%%

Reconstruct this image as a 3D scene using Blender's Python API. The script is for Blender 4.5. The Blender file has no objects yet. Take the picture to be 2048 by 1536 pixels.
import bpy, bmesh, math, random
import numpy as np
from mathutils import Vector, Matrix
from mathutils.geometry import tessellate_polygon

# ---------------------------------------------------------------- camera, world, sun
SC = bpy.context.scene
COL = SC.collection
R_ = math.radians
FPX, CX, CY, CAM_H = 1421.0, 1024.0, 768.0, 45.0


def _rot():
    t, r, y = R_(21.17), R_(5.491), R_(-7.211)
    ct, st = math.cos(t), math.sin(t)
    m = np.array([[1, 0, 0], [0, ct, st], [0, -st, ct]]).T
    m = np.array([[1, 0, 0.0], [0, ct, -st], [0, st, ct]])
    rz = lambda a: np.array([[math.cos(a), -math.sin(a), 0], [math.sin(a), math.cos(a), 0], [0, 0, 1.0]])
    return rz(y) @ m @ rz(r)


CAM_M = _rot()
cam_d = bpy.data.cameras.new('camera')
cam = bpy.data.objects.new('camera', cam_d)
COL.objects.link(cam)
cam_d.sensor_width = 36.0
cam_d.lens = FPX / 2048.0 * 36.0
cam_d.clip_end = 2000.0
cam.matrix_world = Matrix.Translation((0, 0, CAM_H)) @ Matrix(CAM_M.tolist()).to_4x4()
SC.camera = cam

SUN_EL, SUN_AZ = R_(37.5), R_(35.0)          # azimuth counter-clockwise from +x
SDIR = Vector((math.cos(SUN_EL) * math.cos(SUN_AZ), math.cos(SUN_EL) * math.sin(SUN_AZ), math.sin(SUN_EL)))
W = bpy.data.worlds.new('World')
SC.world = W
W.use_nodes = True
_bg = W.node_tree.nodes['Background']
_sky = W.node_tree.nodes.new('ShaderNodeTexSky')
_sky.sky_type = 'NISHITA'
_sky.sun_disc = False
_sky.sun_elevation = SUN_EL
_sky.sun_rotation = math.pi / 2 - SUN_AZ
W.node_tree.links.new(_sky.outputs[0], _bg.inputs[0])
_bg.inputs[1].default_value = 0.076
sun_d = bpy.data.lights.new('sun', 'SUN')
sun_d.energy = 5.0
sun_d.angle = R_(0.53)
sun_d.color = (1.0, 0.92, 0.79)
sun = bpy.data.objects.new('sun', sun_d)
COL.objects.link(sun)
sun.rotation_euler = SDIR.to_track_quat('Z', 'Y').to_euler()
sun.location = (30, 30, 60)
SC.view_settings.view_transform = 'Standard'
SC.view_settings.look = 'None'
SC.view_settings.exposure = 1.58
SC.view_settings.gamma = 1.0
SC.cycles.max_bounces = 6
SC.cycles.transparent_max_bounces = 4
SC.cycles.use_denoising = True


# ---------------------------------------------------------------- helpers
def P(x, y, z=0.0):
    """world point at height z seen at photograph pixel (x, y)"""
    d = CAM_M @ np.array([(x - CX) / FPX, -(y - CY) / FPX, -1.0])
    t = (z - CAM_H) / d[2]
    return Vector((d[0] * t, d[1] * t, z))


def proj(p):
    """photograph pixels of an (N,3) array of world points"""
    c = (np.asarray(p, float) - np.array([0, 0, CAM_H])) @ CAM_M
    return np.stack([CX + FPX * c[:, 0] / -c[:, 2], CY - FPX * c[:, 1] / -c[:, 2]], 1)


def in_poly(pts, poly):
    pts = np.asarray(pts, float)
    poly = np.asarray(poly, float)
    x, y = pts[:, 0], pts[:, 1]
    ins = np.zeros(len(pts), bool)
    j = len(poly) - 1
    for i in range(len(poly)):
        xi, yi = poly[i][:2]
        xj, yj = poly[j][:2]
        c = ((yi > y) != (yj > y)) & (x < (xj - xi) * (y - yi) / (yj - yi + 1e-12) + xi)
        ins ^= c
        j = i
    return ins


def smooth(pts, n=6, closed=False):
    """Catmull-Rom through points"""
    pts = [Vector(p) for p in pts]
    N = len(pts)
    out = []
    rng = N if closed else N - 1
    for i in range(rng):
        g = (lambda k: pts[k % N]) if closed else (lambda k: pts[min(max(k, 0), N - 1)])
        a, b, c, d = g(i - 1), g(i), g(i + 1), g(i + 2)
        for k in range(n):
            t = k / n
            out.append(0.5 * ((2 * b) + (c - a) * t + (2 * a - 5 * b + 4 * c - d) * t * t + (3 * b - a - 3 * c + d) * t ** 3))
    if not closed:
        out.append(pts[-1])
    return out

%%

▶ _Objective_: Everything from the first line of the data through the line containing "FPX, CX, CY, CAM_H" should be echoed exactly. Add nothing.

▶ _Solution_:
Reconstruct this image as a 3D scene using Blender's Python API. The script is for Blender 4.5. The Blender file has no objects yet. Take the picture to be 2048 by 1536 pixels.
import bpy, bmesh, math, random
import numpy as np
from mathutils import Vector, Matrix
from mathutils.geometry import tessellate_polygon

# ---------------------------------------------------------------- camera, world, sun
SC = bpy.context.scene
COL = SC.collection
R_ = math.radians
FPX, CX, CY, CAM_H = 1421.0, 1024.0, 768.0, 45.0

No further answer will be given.